= Exercise prompt =
Print the full listing exactly.

= Material provided =

--- start ---

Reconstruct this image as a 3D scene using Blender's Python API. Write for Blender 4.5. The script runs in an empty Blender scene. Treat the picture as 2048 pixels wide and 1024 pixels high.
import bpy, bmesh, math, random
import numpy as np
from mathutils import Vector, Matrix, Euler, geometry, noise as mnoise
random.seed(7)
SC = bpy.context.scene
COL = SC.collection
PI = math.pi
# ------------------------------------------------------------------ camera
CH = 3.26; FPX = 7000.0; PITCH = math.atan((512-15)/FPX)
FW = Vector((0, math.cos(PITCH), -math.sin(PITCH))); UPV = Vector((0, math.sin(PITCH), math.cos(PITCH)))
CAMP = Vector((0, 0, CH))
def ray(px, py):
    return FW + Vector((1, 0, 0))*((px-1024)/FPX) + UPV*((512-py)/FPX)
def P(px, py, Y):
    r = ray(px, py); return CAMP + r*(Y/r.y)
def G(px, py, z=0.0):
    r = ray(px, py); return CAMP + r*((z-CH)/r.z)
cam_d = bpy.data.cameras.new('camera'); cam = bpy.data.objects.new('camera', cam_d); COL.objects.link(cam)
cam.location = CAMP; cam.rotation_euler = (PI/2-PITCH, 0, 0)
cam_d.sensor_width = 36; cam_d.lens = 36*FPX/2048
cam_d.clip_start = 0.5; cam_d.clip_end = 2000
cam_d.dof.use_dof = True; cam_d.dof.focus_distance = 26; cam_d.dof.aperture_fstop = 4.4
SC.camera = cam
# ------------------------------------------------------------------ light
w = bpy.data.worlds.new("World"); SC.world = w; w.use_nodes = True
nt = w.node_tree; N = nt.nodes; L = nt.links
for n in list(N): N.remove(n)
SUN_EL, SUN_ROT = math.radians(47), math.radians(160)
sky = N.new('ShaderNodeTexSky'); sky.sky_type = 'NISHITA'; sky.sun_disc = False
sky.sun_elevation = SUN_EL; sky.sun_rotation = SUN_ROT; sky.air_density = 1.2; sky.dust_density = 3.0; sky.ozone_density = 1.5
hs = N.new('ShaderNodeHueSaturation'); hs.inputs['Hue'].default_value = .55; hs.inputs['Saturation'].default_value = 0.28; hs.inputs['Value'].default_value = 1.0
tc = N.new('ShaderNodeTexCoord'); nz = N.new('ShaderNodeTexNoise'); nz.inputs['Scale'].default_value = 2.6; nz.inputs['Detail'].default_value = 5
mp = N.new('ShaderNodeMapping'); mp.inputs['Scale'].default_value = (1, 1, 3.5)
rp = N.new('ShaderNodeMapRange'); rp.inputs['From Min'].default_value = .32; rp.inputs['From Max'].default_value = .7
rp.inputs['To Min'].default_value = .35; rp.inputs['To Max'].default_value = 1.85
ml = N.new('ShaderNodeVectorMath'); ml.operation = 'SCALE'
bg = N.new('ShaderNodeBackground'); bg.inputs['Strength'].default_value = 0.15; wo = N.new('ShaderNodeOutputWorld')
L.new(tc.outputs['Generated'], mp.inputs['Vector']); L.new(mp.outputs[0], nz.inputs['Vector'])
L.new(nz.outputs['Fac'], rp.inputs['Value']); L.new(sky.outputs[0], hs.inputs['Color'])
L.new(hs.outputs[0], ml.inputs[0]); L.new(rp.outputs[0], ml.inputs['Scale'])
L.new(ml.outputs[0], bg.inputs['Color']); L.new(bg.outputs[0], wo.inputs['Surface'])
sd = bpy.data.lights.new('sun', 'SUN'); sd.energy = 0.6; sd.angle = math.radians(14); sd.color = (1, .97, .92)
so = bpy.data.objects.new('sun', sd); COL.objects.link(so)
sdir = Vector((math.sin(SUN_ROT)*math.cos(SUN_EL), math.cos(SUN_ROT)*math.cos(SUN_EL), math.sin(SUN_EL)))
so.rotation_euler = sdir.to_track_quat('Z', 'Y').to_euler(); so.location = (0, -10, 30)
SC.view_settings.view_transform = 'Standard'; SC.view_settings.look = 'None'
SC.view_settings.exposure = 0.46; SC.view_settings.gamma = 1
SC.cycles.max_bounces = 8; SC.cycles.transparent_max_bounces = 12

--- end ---

= Answer to the problem =
Reconstruct this image as a 3D scene using Blender's Python API. Write for Blender 4.5. The script runs in an empty Blender scene. Treat the picture as 2048 pixels wide and 1024 pixels high.
import bpy, bmesh, math, random
import numpy as np
from mathutils import Vector, Matrix, Euler, geometry, noise as mnoise
random.seed(7)
SC = bpy.context.scene
COL = SC.collection
PI = math.pi
# ------------------------------------------------------------------ camera
CH = 3.26; FPX = 7000.0; PITCH = math.atan((512-15)/FPX)
FW = Vector((0, math.cos(PITCH), -math.sin(PITCH))); UPV = Vector((0, math.sin(PITCH), math.cos(PITCH)))
CAMP = Vector((0, 0, CH))
def ray(px, py):
    return FW + Vector((1, 0, 0))*((px-1024)/FPX) + UPV*((512-py)/FPX)
def P(px, py, Y):
    r = ray(px, py); return CAMP + r*(Y/r.y)
def G(px, py, z=0.0):
    r = ray(px, py); return CAMP + r*((z-CH)/r.z)
cam_d = bpy.data.cameras.new('camera'); cam = bpy.data.objects.new('camera', cam_d); COL.objects.link(cam)
cam.location = CAMP; cam.rotation_euler = (PI/2-PITCH, 0, 0)
cam_d.sensor_width = 36; cam_d.lens = 36*FPX/2048
cam_d.clip_start = 0.5; cam_d.clip_end = 2000
cam_d.dof.use_dof = True; cam_d.dof.focus_distance = 26; cam_d.dof.aperture_fstop = 4.4
SC.camera = cam
# ------------------------------------------------------------------ light
w = bpy.data.worlds.new("World"); SC.world = w; w.use_nodes = True
nt = w.node_tree; N = nt.nodes; L = nt.links
for n in list(N): N.remove(n)
SUN_EL, SUN_ROT = math.radians(47), math.radians(160)
sky = N.new('ShaderNodeTexSky'); sky.sky_type = 'NISHITA'; sky.sun_disc = False
sky.sun_elevation = SUN_EL; sky.sun_rotation = SUN_ROT; sky.air_density = 1.2; sky.dust_density = 3.0; sky.ozone_density = 1.5
hs = N.new('ShaderNodeHueSaturation'); hs.inputs['Hue'].default_value = .55; hs.inputs['Saturation'].default_value = 0.28; hs.inputs['Value'].default_value = 1.0
tc = N.new('ShaderNodeTexCoord'); nz = N.new('ShaderNodeTexNoise'); nz.inputs['Scale'].default_value = 2.6; nz.inputs['Detail'].default_value = 5
mp = N.new('ShaderNodeMapping'); mp.inputs['Scale'].default_value = (1, 1, 3.5)
rp = N.new('ShaderNodeMapRange'); rp.inputs['From Min'].default_value = .32; rp.inputs['From Max'].default_value = .7
rp.inputs['To Min'].default_value = .35; rp.inputs['To Max'].default_value = 1.85
ml = N.new('ShaderNodeVectorMath'); ml.operation = 'SCALE'
bg = N.new('ShaderNodeBackground'); bg.inputs['Strength'].default_value = 0.15; wo = N.new('ShaderNodeOutputWorld')
L.new(tc.outputs['Generated'], mp.inputs['Vector']); L.new(mp.outputs[0], nz.inputs['Vector'])
L.new(nz.outputs['Fac'], rp.inputs['Value']); L.new(sky.outputs[0], hs.inputs['Color'])
L.new(hs.outputs[0], ml.inputs[0]); L.new(rp.outputs[0], ml.inputs['Scale'])
L.new(ml.outputs[0], bg.inputs['Color']); L.new(bg.outputs[0], wo.inputs['Surface'])
sd = bpy.data.lights.new('sun', 'SUN'); sd.energy = 0.6; sd.angle = math.radians(14); sd.color = (1, .97, .92)
so = bpy.data.objects.new('sun', sd); COL.objects.link(so)
sdir = Vector((math.sin(SUN_ROT)*math.cos(SUN_EL), math.cos(SUN_ROT)*math.cos(SUN_EL), math.sin(SUN_EL)))
so.rotation_euler = sdir.to_track_quat('Z', 'Y').to_euler(); so.location = (0, -10, 30)
SC.view_settings.view_transform = 'Standard'; SC.view_settings.look = 'None'
SC.view_settings.exposure = 0.46; SC.view_settings.gamma = 1
SC.cycles.max_bounces = 8; SC.cycles.transparent_max_bounces = 12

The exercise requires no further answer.